Starting this month,  San Diego Gas & Electric is changing the rules on how it charges for its power, moving the “peak demand” window when power costs the most from midday to mid-evening. Under the new controversial “solar-killing” rate structure, residential solar customers will pay 27 cents per kilowatt hour for power from 9 p.m. until 4 p.m. the following day, with prices doubled for the 4pm-to-9pm window.  This will significantly impact SDG&E customers who have installed solar panels, as  those customers who are able to generate excess power during the late afternoon and evening stand to be compensated more by the utility than for power generated during the day, when the sun is most likely to be shining.  By shifting peak hours into the evening, solar customers will end up paying more for the electricity they take from the grid and less for the excess power they feed back into it.

Under former solar rules, it was simple for solar companies to design a solar power system that resulted in a $0 bill for electric energy.  A solar company looked at how much energy a household used on an annual basis and designed a solar power system to produce that same amount of energy per year, regardless of when the system produced energy or when the home consumed energy.  Since June 2016, solar customers were subjected to a new requirement, which slowly forces all self-generating SDG&E customers on to “time-of-use rates.”  So now, buying and maintaining a PV array on your roof requires a new economic analysis because the controversial time-of-use rates charge based upon when a home uses energy in a day, not just how much the home uses in a given month.

Fortunately,  existing solar customers who received permission to operate (PTO) before July 31, 2017 are allowed to keep their existing TOU periods for five years after their PTO date. After five years, they will be transitioned to the prevailing TOU schedule. However, the utility may change the relative value of energy in each TOU period, as they have done in this case.  For customers who installed more than five years ago, they will be forcibly subjected to these solar-unfriendly time-of-use rates.

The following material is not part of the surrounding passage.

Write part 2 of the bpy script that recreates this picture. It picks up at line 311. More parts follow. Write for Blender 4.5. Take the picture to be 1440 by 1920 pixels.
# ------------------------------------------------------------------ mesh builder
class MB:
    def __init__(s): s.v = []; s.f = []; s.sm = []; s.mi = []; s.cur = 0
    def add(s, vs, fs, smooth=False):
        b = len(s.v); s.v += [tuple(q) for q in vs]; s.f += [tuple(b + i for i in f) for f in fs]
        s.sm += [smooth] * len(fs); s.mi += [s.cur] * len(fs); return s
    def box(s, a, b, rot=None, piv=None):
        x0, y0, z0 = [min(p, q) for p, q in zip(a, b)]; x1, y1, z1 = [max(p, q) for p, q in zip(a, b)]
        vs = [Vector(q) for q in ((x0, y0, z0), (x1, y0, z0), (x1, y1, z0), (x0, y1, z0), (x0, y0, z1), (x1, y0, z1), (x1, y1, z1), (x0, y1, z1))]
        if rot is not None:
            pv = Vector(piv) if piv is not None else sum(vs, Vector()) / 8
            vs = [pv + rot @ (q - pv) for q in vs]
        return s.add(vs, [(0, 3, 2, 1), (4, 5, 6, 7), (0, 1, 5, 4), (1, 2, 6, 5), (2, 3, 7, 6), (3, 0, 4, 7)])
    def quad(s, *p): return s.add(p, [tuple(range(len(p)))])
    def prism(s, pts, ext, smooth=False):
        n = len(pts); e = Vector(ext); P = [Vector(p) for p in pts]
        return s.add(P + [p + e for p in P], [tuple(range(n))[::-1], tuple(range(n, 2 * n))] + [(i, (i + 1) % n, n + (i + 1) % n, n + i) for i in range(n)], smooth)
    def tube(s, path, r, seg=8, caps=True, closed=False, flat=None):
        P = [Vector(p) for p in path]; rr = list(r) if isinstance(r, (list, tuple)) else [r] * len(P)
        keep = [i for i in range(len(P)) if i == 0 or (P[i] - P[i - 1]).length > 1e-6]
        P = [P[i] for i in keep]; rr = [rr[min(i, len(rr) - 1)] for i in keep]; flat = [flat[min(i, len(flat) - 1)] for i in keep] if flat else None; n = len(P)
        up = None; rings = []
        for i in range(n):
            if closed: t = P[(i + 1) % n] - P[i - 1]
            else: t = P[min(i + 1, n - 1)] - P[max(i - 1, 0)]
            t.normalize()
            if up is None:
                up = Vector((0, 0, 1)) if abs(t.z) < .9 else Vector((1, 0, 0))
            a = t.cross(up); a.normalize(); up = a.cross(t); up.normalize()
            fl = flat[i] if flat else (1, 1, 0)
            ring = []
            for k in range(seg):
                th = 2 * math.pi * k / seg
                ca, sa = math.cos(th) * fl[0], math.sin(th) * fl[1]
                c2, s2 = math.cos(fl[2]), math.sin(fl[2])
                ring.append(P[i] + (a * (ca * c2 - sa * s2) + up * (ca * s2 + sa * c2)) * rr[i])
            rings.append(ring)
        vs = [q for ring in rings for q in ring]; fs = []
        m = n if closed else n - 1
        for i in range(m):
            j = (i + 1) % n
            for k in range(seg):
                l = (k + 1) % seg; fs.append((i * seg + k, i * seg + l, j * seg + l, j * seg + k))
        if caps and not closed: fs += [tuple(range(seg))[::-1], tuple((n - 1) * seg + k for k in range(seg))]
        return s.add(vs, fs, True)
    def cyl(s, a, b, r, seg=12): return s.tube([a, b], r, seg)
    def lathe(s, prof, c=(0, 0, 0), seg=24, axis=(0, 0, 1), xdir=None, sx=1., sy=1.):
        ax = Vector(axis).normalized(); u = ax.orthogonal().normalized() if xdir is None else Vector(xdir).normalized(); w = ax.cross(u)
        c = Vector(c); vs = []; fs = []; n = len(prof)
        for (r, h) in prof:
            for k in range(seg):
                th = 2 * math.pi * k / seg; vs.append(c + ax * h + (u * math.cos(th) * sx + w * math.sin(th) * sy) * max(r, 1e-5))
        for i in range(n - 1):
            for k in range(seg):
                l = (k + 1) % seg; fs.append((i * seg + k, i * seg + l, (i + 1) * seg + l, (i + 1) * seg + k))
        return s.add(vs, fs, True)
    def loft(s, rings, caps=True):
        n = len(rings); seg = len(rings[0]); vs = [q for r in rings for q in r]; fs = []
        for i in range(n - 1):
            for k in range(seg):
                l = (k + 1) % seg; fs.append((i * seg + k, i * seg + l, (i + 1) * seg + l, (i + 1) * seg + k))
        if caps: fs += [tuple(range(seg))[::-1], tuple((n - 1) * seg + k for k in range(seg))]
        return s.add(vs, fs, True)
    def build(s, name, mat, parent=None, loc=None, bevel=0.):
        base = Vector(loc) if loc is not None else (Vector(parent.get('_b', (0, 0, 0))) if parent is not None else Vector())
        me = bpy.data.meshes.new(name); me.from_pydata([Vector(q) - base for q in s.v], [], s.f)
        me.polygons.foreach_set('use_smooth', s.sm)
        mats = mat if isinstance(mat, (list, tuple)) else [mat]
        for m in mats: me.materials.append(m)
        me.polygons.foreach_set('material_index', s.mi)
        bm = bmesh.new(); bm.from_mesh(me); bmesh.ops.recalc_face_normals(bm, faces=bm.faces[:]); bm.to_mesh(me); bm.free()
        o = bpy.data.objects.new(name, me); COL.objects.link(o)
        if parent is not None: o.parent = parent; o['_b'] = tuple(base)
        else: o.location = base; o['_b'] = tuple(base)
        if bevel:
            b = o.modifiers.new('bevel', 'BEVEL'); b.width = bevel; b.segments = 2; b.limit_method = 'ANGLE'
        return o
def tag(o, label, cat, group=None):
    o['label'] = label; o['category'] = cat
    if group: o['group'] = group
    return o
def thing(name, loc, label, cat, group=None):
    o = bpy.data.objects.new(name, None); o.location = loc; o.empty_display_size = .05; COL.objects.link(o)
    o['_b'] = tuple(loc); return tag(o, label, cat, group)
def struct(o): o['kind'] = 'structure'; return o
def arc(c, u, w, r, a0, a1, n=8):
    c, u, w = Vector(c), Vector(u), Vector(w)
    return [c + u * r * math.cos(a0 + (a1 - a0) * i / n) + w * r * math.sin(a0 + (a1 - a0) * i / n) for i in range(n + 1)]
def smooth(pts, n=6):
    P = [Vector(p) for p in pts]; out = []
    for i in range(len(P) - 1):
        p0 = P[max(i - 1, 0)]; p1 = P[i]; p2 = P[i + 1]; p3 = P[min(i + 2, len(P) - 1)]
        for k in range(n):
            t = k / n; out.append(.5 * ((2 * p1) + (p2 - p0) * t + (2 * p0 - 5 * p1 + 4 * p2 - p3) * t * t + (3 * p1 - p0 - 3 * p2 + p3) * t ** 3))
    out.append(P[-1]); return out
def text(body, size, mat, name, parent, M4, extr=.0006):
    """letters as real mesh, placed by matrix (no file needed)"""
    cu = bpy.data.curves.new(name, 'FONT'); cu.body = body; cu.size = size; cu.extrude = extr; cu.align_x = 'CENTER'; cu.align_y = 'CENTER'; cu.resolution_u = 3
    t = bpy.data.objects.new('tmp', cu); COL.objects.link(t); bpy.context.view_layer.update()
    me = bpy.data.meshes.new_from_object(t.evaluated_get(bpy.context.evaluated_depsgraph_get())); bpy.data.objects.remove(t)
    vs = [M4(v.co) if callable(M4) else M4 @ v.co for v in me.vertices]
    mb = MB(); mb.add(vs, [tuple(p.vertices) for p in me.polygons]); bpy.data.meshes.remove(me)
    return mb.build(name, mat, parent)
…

The rub is that solar doesn’t work at night when the utilities want to charge more.  So solar customers most economic option is now to spend more money on a back-up battery array that allows homeowners to store their solar power and use it when electricity is most expensive.  Unfortunately, it’s not as easy as just buying the batteries;  many solar systems are not equipped for a battery and will not be able to weather these rate changes.  Installing a battery system is not only expensive but may compel a redesign of a home’s electrical system.

According to Solar World, a typical family who went with solar panel combined with a battery backup saves up to $80,000 over 20 years. If their next door neighbors go solar without a battery at the same time, the neighbors are estimated to incur an additional $550 per year. Over 20 years  (based upon a 6% escalation)  the family without a battery will have paid $20,000 in additional costs that they were not necessarily expecting.

The costs may be mitigated somewhat by state assistance.  For SDG&E customers currently considering an investment in solar,  they should check out the state-sponsored Self-Generation Incentive Program, which can cover roughly half the cost of a battery. In addition, the remaining cost can be offset by a 30 percent federal tax credit……assuming Congress doesn’t repeal this credit. A typical battery costs $6,500, including installation so after the rebate and tax credit, the cost is as little as $2,000, and the battery will pay for itself through energy savings in six to eight years.